- [What the exercise asks]: Copy the data exactly; pictures stay out of the copy.
■ ■ ■
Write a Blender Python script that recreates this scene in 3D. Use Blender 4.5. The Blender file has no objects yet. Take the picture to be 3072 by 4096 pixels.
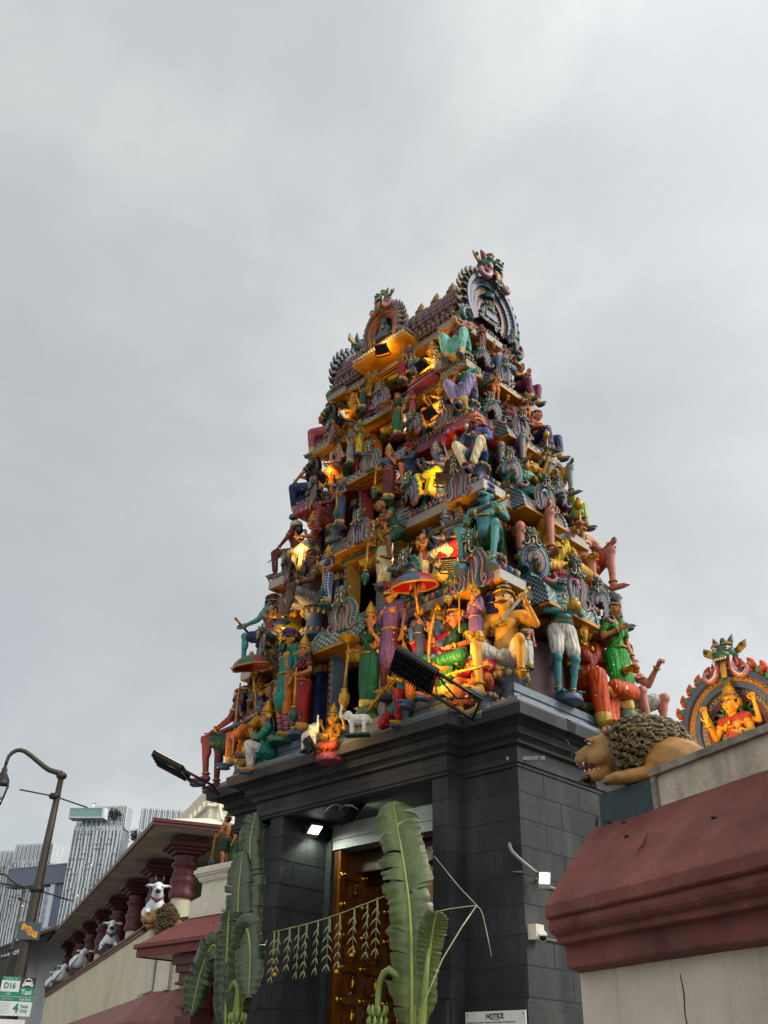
import bpy, bmesh, math, random
from mathutils import Vector as V, Matrix as Mx
random.seed(7)
PI=math.pi
R=math.radians
sc=bpy.context.scene
COL=sc.collection
# ---------------------------------------------------------------- camera
cam=bpy.data.cameras.new('camera'); co=bpy.data.objects.new('camera',cam); COL.objects.link(co)
TH,RO,YA=0.537597,0.0238167,0.799308
def _camrot():
    c,s=math.cos,math.sin
    Y=Mx.Rotation(YA,3,'Z')
    fw=V((0,c(TH),s(TH))); rt=V((1,0,0)); up=V((0,-s(TH),c(TH)))
    r2=c(RO)*rt+s(RO)*up; u2=-s(RO)*rt+c(RO)*up
    m=Mx((Y@r2,Y@u2,-(Y@fw))).transposed()
    return m
co.matrix_world=Mx.Translation((0,0,1.6))@_camrot().to_4x4()
cam.sensor_fit='VERTICAL'; cam.sensor_height=36; cam.lens=36*3868.8/4096
cam.clip_start=.05; cam.clip_end=4000
sc.camera=co
# ---------------------------------------------------------------- sky, sun, exposure
SUN_EL,SUN_AZ=R(38),R(62)      # azimuth clockwise from +Y
w=bpy.data.worlds.new("World"); sc.world=w; w.use_nodes=True
nt=w.node_tree; nt.nodes.clear()
def N(t,**k):
    n=nt.nodes.new(t)
    for a,b in k.items(): setattr(n,a,b)
    return n
def L(a,b): nt.links.new(a,b)
out=N('ShaderNodeOutputWorld'); bg=N('ShaderNodeBackground'); bg2=N('ShaderNodeBackground'); ad=N('ShaderNodeAddShader')
sky=N('ShaderNodeTexSky',sky_type='NISHITA'); sky.sun_disc=False; sky.sun_elevation=SUN_EL; sky.sun_rotation=SUN_AZ
L(sky.outputs[0],bg.inputs[0]); bg.inputs[1].default_value=.05; bg.inputs[1].default_value=.022
tc=N('ShaderNodeTexCoord'); sep=N('ShaderNodeSeparateXYZ'); L(tc.outputs['Generated'],sep.inputs[0])
def mth(op,a,b=None,c=None):
    n=N('ShaderNodeMath',operation=op)
    for i,q in enumerate((a,b,c)):
        if q is None: continue
        if isinstance(q,(int,float)): n.inputs[i].default_value=q
        else: L(q,n.inputs[i])
    return n.outputs[0]
# cloud sheet: project the view direction on a high flat layer
zz=mth('MAXIMUM',mth('ADD',sep.outputs[2],.42),.05)
cv=N('ShaderNodeCombineXYZ'); L(mth('DIVIDE',sep.outputs[0],zz),cv.inputs[0]); L(mth('DIVIDE',sep.outputs[1],zz),cv.inputs[1])
n1=N('ShaderNodeTexNoise'); n1.inputs['Scale'].default_value=1.5; n1.inputs['Detail'].default_value=9; n1.inputs['Roughness'].default_value=.55; n1.inputs['Distortion'].default_value=.4
n2=N('ShaderNodeTexNoise'); n2.inputs['Scale'].default_value=5; n2.inputs['Detail'].default_value=7; n2.inputs['Roughness'].default_value=.6
mp=N('ShaderNodeMapping'); mp.inputs['Location'].default_value=(3.7,1.3,0); L(cv.outputs[0],mp.inputs[0])
L(mp.outputs[0],n1.inputs['Vector']); L(mp.outputs[0],n2.inputs['Vector'])
mix=mth('ADD',mth('MULTIPLY',n1.outputs[0],.75),mth('MULTIPLY',n2.outputs[0],.25))
rp=N('ShaderNodeValToRGB'); cr=rp.color_ramp
cr.elements[0].position=.39; cr.elements[0].color=(.61,.632,.632,1)
cr.elements[1].position=.63; cr.elements[1].color=(.88,.875,.85,1)
e=cr.elements.new(.49); e.color=(.675,.694,.688,1)
L(mix,rp.inputs[0])
# the west (+X) side of the sky is brighter at dusk, the street side behind the camera darker
yy=mth('ADD',mth('MULTIPLY',mth('MAXIMUM',mth('MULTIPLY',sep.outputs[1],-1.0),0.0),.24),1.0)      # open evening sky over the street behind the camera
xx=mth('ADD',mth('MULTIPLY',mth('MAXIMUM',mth('ADD',sep.outputs[0],.40),0.0),1.25),1.0)
vx=mth('MINIMUM',mth('MAXIMUM',mth('ADD',mth('MULTIPLY',sep.outputs[0],.34),1.235),.97),1.16)
g=mth('MULTIPLY',mth('MULTIPLY',yy,xx),vx)
mu=N('ShaderNodeVectorMath',operation='SCALE'); L(rp.outputs[0],mu.inputs[0]); L(g,mu.inputs['Scale'])
L(mu.outputs[0],bg2.inputs[0]); bg2.inputs[1].default_value=.80
L(bg.outputs[0],ad.inputs[0]); L(bg2.outputs[0],ad.inputs[1]); L(ad.outputs[0],out.inputs[0])
sl=bpy.data.lights.new('sun','SUN'); sl.energy=3.8; sl.angle=R(30); sl.color=(1,.95,.88)
so=bpy.data.objects.new('sun',sl); COL.objects.link(so)
sd=V((math.sin(SUN_AZ)*math.cos(SUN_EL),math.cos(SUN_AZ)*math.cos(SUN_EL),math.sin(SUN_EL)))
so.rotation_euler=(-sd).to_track_quat('-Z','Y').to_euler()
sc.view_settings.view_transform='Standard'; sc.view_settings.look='None'; sc.view_settings.exposure=0; sc.view_settings.gamma=1
sc.view_settings.use_curve_mapping=False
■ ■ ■
- [Solution to this task]:
Write a Blender Python script that recreates this scene in 3D. Use Blender 4.5. The Blender file has no objects yet. Take the picture to be 3072 by 4096 pixels.
import bpy, bmesh, math, random
from mathutils import Vector as V, Matrix as Mx
random.seed(7)
PI=math.pi
R=math.radians
sc=bpy.context.scene
COL=sc.collection
# ---------------------------------------------------------------- camera
cam=bpy.data.cameras.new('camera'); co=bpy.data.objects.new('camera',cam); COL.objects.link(co)
TH,RO,YA=0.537597,0.0238167,0.799308
def _camrot():
    c,s=math.cos,math.sin
    Y=Mx.Rotation(YA,3,'Z')
    fw=V((0,c(TH),s(TH))); rt=V((1,0,0)); up=V((0,-s(TH),c(TH)))
    r2=c(RO)*rt+s(RO)*up; u2=-s(RO)*rt+c(RO)*up
    m=Mx((Y@r2,Y@u2,-(Y@fw))).transposed()
    return m
co.matrix_world=Mx.Translation((0,0,1.6))@_camrot().to_4x4()
cam.sensor_fit='VERTICAL'; cam.sensor_height=36; cam.lens=36*3868.8/4096
cam.clip_start=.05; cam.clip_end=4000
sc.camera=co
# ---------------------------------------------------------------- sky, sun, exposure
SUN_EL,SUN_AZ=R(38),R(62)      # azimuth clockwise from +Y
w=bpy.data.worlds.new("World"); sc.world=w; w.use_nodes=True
nt=w.node_tree; nt.nodes.clear()
def N(t,**k):
    n=nt.nodes.new(t)
    for a,b in k.items(): setattr(n,a,b)
    return n
def L(a,b): nt.links.new(a,b)
out=N('ShaderNodeOutputWorld'); bg=N('ShaderNodeBackground'); bg2=N('ShaderNodeBackground'); ad=N('ShaderNodeAddShader')
sky=N('ShaderNodeTexSky',sky_type='NISHITA'); sky.sun_disc=False; sky.sun_elevation=SUN_EL; sky.sun_rotation=SUN_AZ
L(sky.outputs[0],bg.inputs[0]); bg.inputs[1].default_value=.05; bg.inputs[1].default_value=.022
tc=N('ShaderNodeTexCoord'); sep=N('ShaderNodeSeparateXYZ'); L(tc.outputs['Generated'],sep.inputs[0])
def mth(op,a,b=None,c=None):
    n=N('ShaderNodeMath',operation=op)
    for i,q in enumerate((a,b,c)):
        if q is None: continue
        if isinstance(q,(int,float)): n.inputs[i].default_value=q
        else: L(q,n.inputs[i])
    return n.outputs[0]
# cloud sheet: project the view direction on a high flat layer
zz=mth('MAXIMUM',mth('ADD',sep.outputs[2],.42),.05)
cv=N('ShaderNodeCombineXYZ'); L(mth('DIVIDE',sep.outputs[0],zz),cv.inputs[0]); L(mth('DIVIDE',sep.outputs[1],zz),cv.inputs[1])
n1=N('ShaderNodeTexNoise'); n1.inputs['Scale'].default_value=1.5; n1.inputs['Detail'].default_value=9; n1.inputs['Roughness'].default_value=.55; n1.inputs['Distortion'].default_value=.4
n2=N('ShaderNodeTexNoise'); n2.inputs['Scale'].default_value=5; n2.inputs['Detail'].default_value=7; n2.inputs['Roughness'].default_value=.6
mp=N('ShaderNodeMapping'); mp.inputs['Location'].default_value=(3.7,1.3,0); L(cv.outputs[0],mp.inputs[0])
L(mp.outputs[0],n1.inputs['Vector']); L(mp.outputs[0],n2.inputs['Vector'])
mix=mth('ADD',mth('MULTIPLY',n1.outputs[0],.75),mth('MULTIPLY',n2.outputs[0],.25))
rp=N('ShaderNodeValToRGB'); cr=rp.color_ramp
cr.elements[0].position=.39; cr.elements[0].color=(.61,.632,.632,1)
cr.elements[1].position=.63; cr.elements[1].color=(.88,.875,.85,1)
e=cr.elements.new(.49); e.color=(.675,.694,.688,1)
L(mix,rp.inputs[0])
# the west (+X) side of the sky is brighter at dusk, the street side behind the camera darker
yy=mth('ADD',mth('MULTIPLY',mth('MAXIMUM',mth('MULTIPLY',sep.outputs[1],-1.0),0.0),.24),1.0)      # open evening sky over the street behind the camera
xx=mth('ADD',mth('MULTIPLY',mth('MAXIMUM',mth('ADD',sep.outputs[0],.40),0.0),1.25),1.0)
vx=mth('MINIMUM',mth('MAXIMUM',mth('ADD',mth('MULTIPLY',sep.outputs[0],.34),1.235),.97),1.16)
g=mth('MULTIPLY',mth('MULTIPLY',yy,xx),vx)
mu=N('ShaderNodeVectorMath',operation='SCALE'); L(rp.outputs[0],mu.inputs[0]); L(g,mu.inputs['Scale'])
L(mu.outputs[0],bg2.inputs[0]); bg2.inputs[1].default_value=.80
L(bg.outputs[0],ad.inputs[0]); L(bg2.outputs[0],ad.inputs[1]); L(ad.outputs[0],out.inputs[0])
sl=bpy.data.lights.new('sun','SUN'); sl.energy=3.8; sl.angle=R(30); sl.color=(1,.95,.88)
so=bpy.data.objects.new('sun',sl); COL.objects.link(so)
sd=V((math.sin(SUN_AZ)*math.cos(SUN_EL),math.cos(SUN_AZ)*math.cos(SUN_EL),math.sin(SUN_EL)))
so.rotation_euler=(-sd).to_track_quat('-Z','Y').to_euler()
sc.view_settings.view_transform='Standard'; sc.view_settings.look='None'; sc.view_settings.exposure=0; sc.view_settings.gamma=1
sc.view_settings.use_curve_mapping=False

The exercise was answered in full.